PROBLEM STATEMENT -> In the entries below, count the lines holding "Python". Reply with the number only.

================

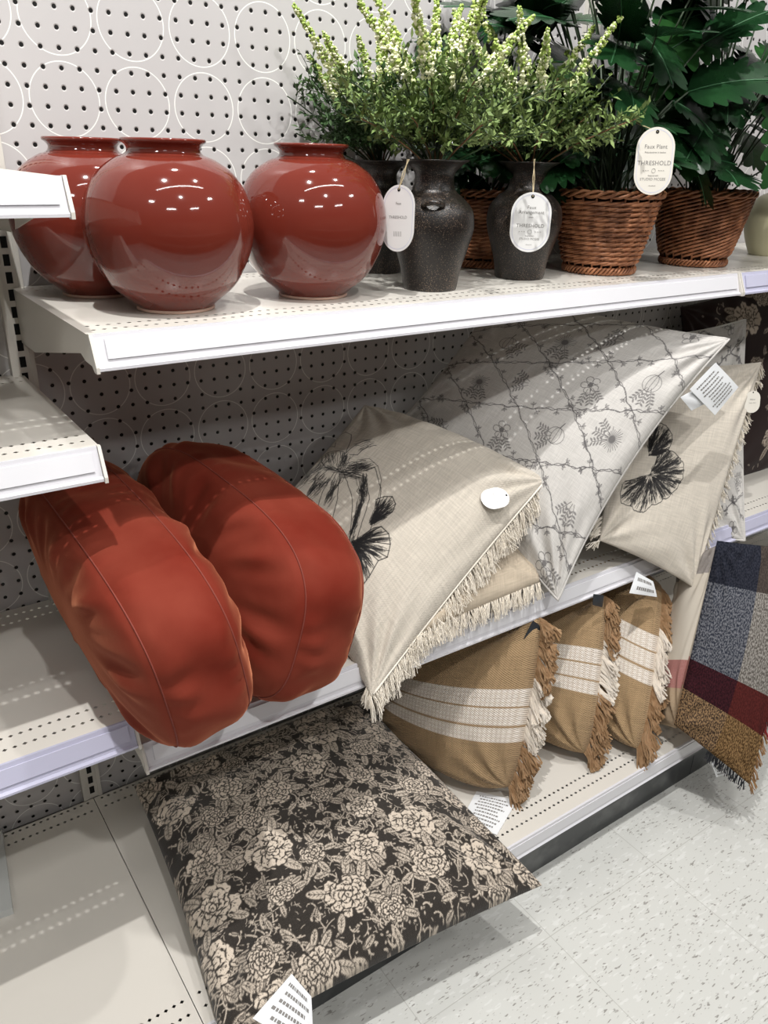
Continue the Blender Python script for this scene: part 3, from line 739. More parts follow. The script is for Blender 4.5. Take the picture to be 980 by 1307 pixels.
class Pillow:
    def __init__(s, name, C4, tf, tb, mt, label, cat='pillow', n=60, ink=None, seed=1, bow=.05, sag=None, group=None, wamp=.003, matb=None, mids=None, pw=.5, rc=0, piping=None):
        s.rc = rc
        """C4: bottom-left, bottom-right, top-right, top-left as seen from the printed side"""
        C4 = [Vector(c) for c in C4]; s.C4 = C4
        nrm = ((C4[2]-C4[0]).cross(C4[3]-C4[1])).normalized(); s.n = nrm; s.bow = bow
        s.mids = mids or {}; s.sag = Vector(sag) if sag else Vector((0, 0, 0)); s.tf, s.tb = tf, tb; s.pw = pw
        s.seed = seed; s.wamp = wamp
        base = sum(C4, Vector())/4; s.base = base
        k = np.linspace(-1, 1, n); U, V = np.meshgrid(k, k)
        F_ = s.surf(U, V, 1); B_ = s.surf(U, V, -1)
        L = base
        verts = np.concatenate([F_.reshape(-1, 3), B_.reshape(-1, 3)])-np.array(L)
        faces = []; idx = lambda i, j: i*n+j
        rim = lambda i, j: i in (0, n-1) or j in (0, n-1)
        bi = lambda i, j: idx(i, j) if rim(i, j) else n*n+idx(i, j)
        for i in range(n-1):
            for j in range(n-1): faces.append((idx(i, j), idx(i, j+1), idx(i+1, j+1), idx(i+1, j)))
        nf = len(faces)
        for i in range(n-1):
            for j in range(n-1): faces.append((bi(i, j), bi(i+1, j), bi(i+1, j+1), bi(i, j+1)))
        me = bpy.data.meshes.new('cover'); me.from_pydata([tuple(v) for v in verts], [], faces)
        me.polygons.foreach_set('use_smooth', [True]*len(faces))
        me.materials.append(mt); me.materials.append(matb or mt)
        me.polygons.foreach_set('material_index', [0]*nf+[1]*(len(faces)-nf))
        uv = me.uv_layers.new(name='UVMap')
        uvv = np.stack([(U.ravel()+1)/2, (V.ravel()+1)/2], 1); uvv = np.concatenate([uvv, uvv])
        li = np.empty(len(me.loops), np.int32); me.loops.foreach_get('vertex_index', li)
        uv.data.foreach_set('uv', uvv[li].astype(np.float32).ravel())
        at = me.attributes.new('ink', 'FLOAT', 'POINT'); a = np.zeros(2*n*n, np.float32)
        if ink is not None:
            assert ink.shape[0] == n; a[:n*n] = ink.ravel(); a[n*n:] = ink.ravel()
        at.data.foreach_set('value', a); me.update()
        s.t = empty(name, base, label, cat, group)
        o = bpy.data.objects.new('cover', me); COL.objects.link(o); o.parent = s.t; s.o = o
        s.n_ = n
        if piping:
            m = MB(); pts = [s.local(u, v, 1, 0) for u, v in s.border(60)]
            m.tube(pts, .0032, 6, cap=False); m.build('piping', piping, s.t, True)
    def set_ink(s, ink):
        n = s.n_; a = np.concatenate([ink.ravel(), ink.ravel()]).astype(np.float32); s.o.data.attributes['ink'].data.foreach_set('value', a); s.o.data.update()
    def print_map(s):
        px, uv = [], []
        for a in np.linspace(-.8, .8, 6):
            for b in np.linspace(-.8, .8, 6):
                p = s.surf(np.array([[a]]), np.array([[b]]), 1)[0, 0]; px.append(proj(p)); uv.append(((a+1)/2, (b+1)/2))
        return homography(px, uv)
    def surf(s, U, V, side):
        c = [np.array(q) for q in s.C4]
        k_ = 1-s.rc*np.abs(U*V)**4; u = U*(1-s.bow*(1-V*V))*k_; v = V*(1-s.bow*(1-U*U))*k_
        a, b = (1+u)/2, (1+v)/2
        P_ = ((1-a)*(1-b))[..., None]*c[0]+(a*(1-b))[..., None]*c[1]+(a*b)[..., None]*c[2]+((1-a)*b)[..., None]*c[3]
        for k, off in s.mids.items():      # push the middle of one edge: 'b','r','t','l'
            w = {'b': (1-b)*(1-u*u), 't': b*(1-u*u), 'l': (1-a)*(1-v*v), 'r': a*(1-v*v)}[k]
            P_ = P_+w[..., None]*np.array(off)
        P_ = P_+((1-U*U)*(1-V*V))[..., None]*np.array(s.sag)
        h = np.clip((1-np.abs(U)**2.4)*(1-np.abs(V)**2.4), 0, 1)**s.pw
        w = wrinkle(U, V, s.seed+(7 if side < 0 else 0), s.wamp)*np.clip(h*2.5, 0, 1)
        e = np.sin(U*11+s.seed)*np.sin(V*13+s.seed*2)*.0015
        hh = (s.tf if side > 0 else -s.tb)*h+side*w*(1 if side > 0 else .5)
        return P_+(hh+e*0)[..., None]*np.array(s.n)
    def local(s, u, v, side=1, off=0):
        p = s.surf(np.array([[float(u)]]), np.array([[float(v)]]), side)[0, 0]
        return Vector(p)+s.n*off-s.base
    def border(s, k):
        o = []
        for i in range(k): o.append((-1+2*i/k, -1))
        for i in range(k): o.append((1, -1+2*i/k))
        for i in range(k): o.append((1-2*i/k, 1))
        for i in range(k+1): o.append((-1, 1-2*i/k))
        return o
    def edge_dir(s, edge, q):
        uv = {'b': (q, -1), 't': (q, 1), 'l': (-1, q), 'r': (1, q)}[edge]; inn = {'b': (q, -.96), 't': (q, .96), 'l': (-.96, q), 'r': (.96, q)}[edge]
        c = s.surf(np.array([[uv[0]*1.]]), np.array([[uv[1]*1.]]), 1)[0, 0]
        cc = sum(s.C4, Vector())/4
        P0, P1 = {'b': (0, 1), 't': (3, 2), 'l': (0, 3), 'r': (1, 2)}[edge]
        Q0, Q1 = {'b': (3, 2), 't': (0, 1), 'l': (1, 2), 'r': (0, 3)}[edge]
        w = (q+1)/2; out = (s.C4[P0].lerp(s.C4[P1], w)-s.C4[Q0].lerp(s.C4[Q1], w)).normalized()
        return Vector(c)-s.base, out
    def fringe(s, edge, L, count, r, mt, q0=-1, q1=1, grav=.6, spread=.5, seed=1, name='fringe', clump=6, lift=0, wav=.12, mats=None, pick=None):
        rnd = random.Random(seed); m = MB(); k = 0
        while k < count:
            q = q0+(q1-q0)*k/count; p, out = s.edge_dir(edge, max(-1, min(1, q)))
            dd = (out*1.0+Vector((0, 0, -grav))+Vector((rnd.uniform(-1, 1), rnd.uniform(-1, 1), rnd.uniform(-1, 1)))*spread+s.n*lift).normalized()
            ll = L*rnd.uniform(.75, 1.15)
            for c_ in range(clump):
                d = (dd+Vector((rnd.uniform(-1, 1), rnd.uniform(-1, 1), rnd.uniform(-1, 1)))*.22).normalized()
                g = Vector((0, 0, -1)); pts = []
                f0 = rnd.uniform(0, 6); sd = d.orthogonal().normalized()
                for i in range(5):
                    t = i/4; pts.append(p+out*(-.002)+d*ll*t+g*grav*.45*ll*t*t+sd*math.sin(f0+t*5)*ll*wav*t)
                m.tube(pts, r, 3, pick(q) if pick else 0, cap=False)
                k += 1
        o = m.build(name, mats or mt, s.t); tag(o, kind='stuff'); return o
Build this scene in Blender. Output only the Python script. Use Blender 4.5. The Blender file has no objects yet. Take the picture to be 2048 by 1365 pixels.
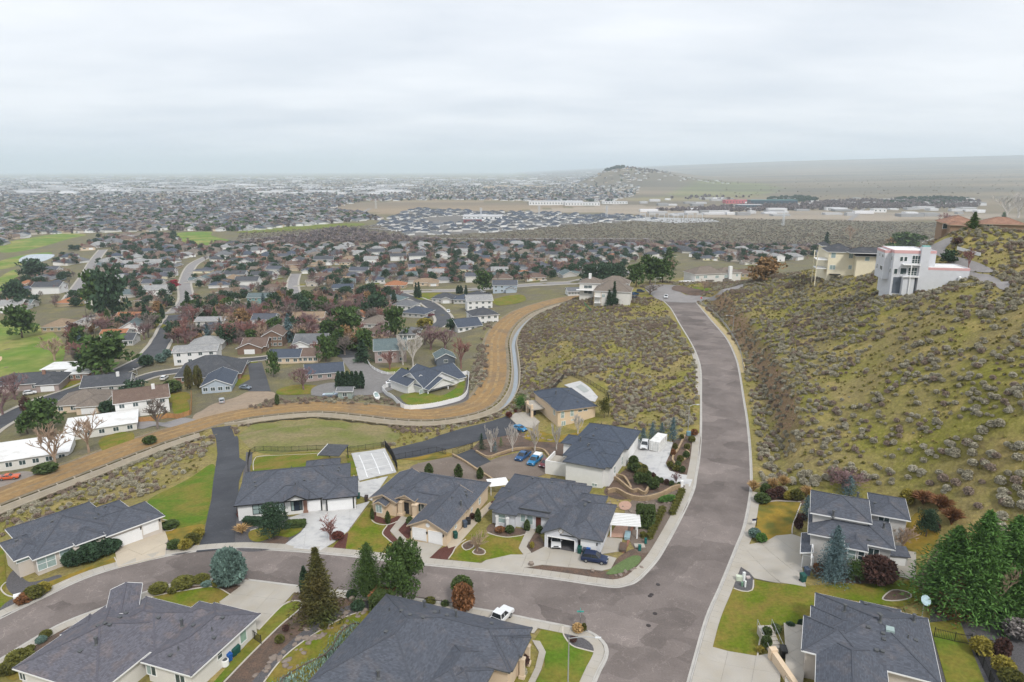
import bpy,bmesh,math,random
import numpy as np
from mathutils import Vector,Matrix
from mathutils.geometry import delaunay_2d_cdt
scene=bpy.context.scene
COL=scene.collection
rng=random.Random(7)
# ------------------------------------------------------------------ camera
CAM_Z,FPX,PITCH=66.0,1366.0,math.radians(14.0)
cam_data=bpy.data.cameras.new('camera')
cam_data.sensor_width=36.0
cam_data.lens=FPX/2048.0*36.0
cam_data.clip_start=1.0
cam_data.clip_end=120000.0
cam=bpy.data.objects.new('camera',cam_data)
COL.objects.link(cam)
cam.location=(0,0,CAM_Z)
cam.rotation_euler=(math.radians(90)-PITCH,0,0)
scene.camera=cam
# ------------------------------------------------------------------ sky, sun, exposure
SUN_EL,SUN_ROT=math.radians(48),math.radians(155)
world=bpy.data.worlds.new('World')
scene.world=world
world.use_nodes=True
wn,wl=world.node_tree.nodes,world.node_tree.links
wn.clear()
w_out=wn.new('ShaderNodeOutputWorld')
w_bg=wn.new('ShaderNodeBackground')
w_bg.inputs['Strength'].default_value=0.1
w_sky=wn.new('ShaderNodeTexSky')
w_sky.sky_type='NISHITA'
w_sky.sun_disc=False
w_sky.sun_elevation=SUN_EL
w_sky.sun_rotation=SUN_ROT
w_sky.dust_density=3.0
w_tc=wn.new('ShaderNodeTexCoord')
w_sep=wn.new('ShaderNodeSeparateXYZ')
wl.new(w_tc.outputs['Generated'],w_sep.inputs[0])
# cloud layer: project the view direction on a high flat sheet, so streaks flatten towards the horizon
w_add=wn.new('ShaderNodeMath');w_add.operation='ADD';w_add.inputs[1].default_value=0.12
w_abs=wn.new('ShaderNodeMath');w_abs.operation='ABSOLUTE'
wl.new(w_sep.outputs['Z'],w_abs.inputs[0]);wl.new(w_abs.outputs[0],w_add.inputs[0])
w_dx=wn.new('ShaderNodeMath');w_dx.operation='DIVIDE'
w_dy=wn.new('ShaderNodeMath');w_dy.operation='DIVIDE'
wl.new(w_sep.outputs['X'],w_dx.inputs[0]);wl.new(w_add.outputs[0],w_dx.inputs[1])
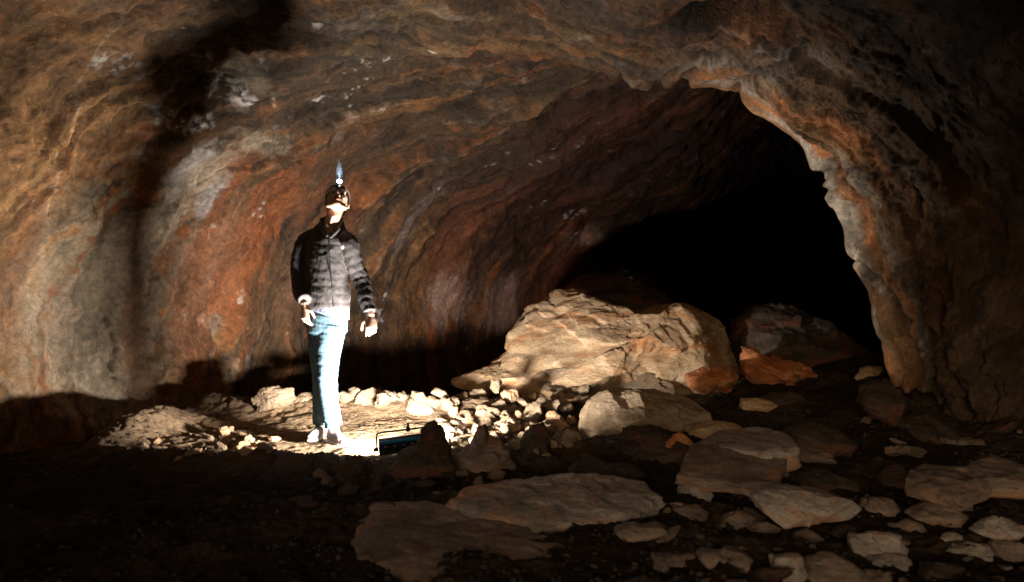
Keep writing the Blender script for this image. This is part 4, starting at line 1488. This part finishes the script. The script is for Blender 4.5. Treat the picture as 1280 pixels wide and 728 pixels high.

================

COMPLETED TASK -> 2